If a player ie. GD goes off behind the goal-line to defend the GS who has also gone off behind goal-line, is it a penalty pass/shot in the circle near where infringement occured?? If not, what is the penalty?? (both players went off court freely)

Rule 16.6.1 says “A player may defend an opponent who has chosen to go out of court provided that the defending player does not leave the Court or own playing area in order to defend.” Thus the PENALTY is a Penalty Pass or Penalty Pass or Shot on Court, “opposite the point where the infringer attempted to defend.” Remember, players cannot just go off court “freely” If two players go off court to try and gain a better position, then they cannot interfere with each other until both are back on court.
Click here to view original source

Why is it that no two umpires umpire the “playing the ball rule” in the same way? During a recent match one umpire called for either ‘re-playing the ball’ or ‘double bounce’ seemly every few minutes whilst the other umpire hardly ever did.

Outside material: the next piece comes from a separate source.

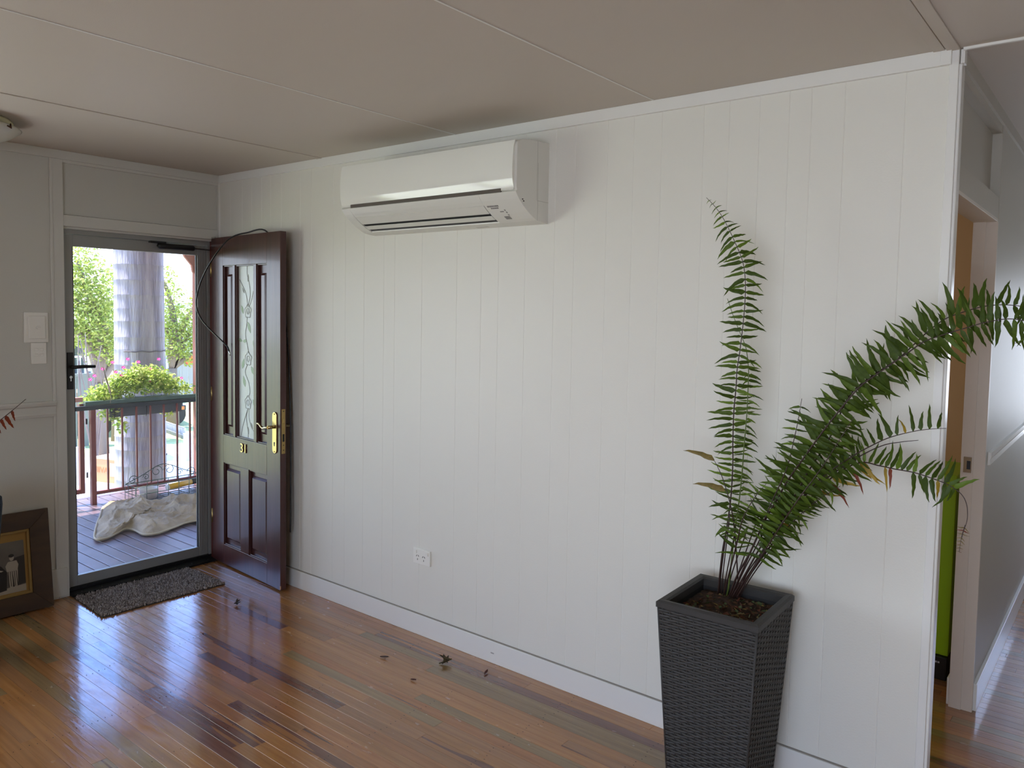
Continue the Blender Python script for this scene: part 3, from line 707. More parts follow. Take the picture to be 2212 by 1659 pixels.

Firstly there are no “dropped ball” or “Double Bounce” rules, neither is there a “lost control” rule. Its all covered by Rule 13 “Playing the Ball” the crux of the issue is did the player have control of the ball in the first instance rather than merely having contact with it? It only becomes a problem if it was controlled before it was dropped in which case it would be a ‘replayed ball’. So how do you decide what is controlled and what isn’t? Instead of just looking at the player with the ball and saying “I think she could have done something with that ball” rather, look at it a slightly different way. Ask yourself “How long was that ball in contact with the players hand(s)?” What you are looking for was the length of time that the ball stayed in contact with the hand(s)? If there was clear contact between the hands and the ball and the player then picks the ball up then it is most likely to have been replayed and should be penalised; also look at the path of the ball, was it changed as a result of the contact? If a ball goes straight through a players hands, without seemingly stopping (and there was no change in its path) then there is no way that ball could have been controlled and this should not be penalised. The other factor you need to reflect on is that a player can ‘tip’ the ball in an uncontrolled manner any number of times.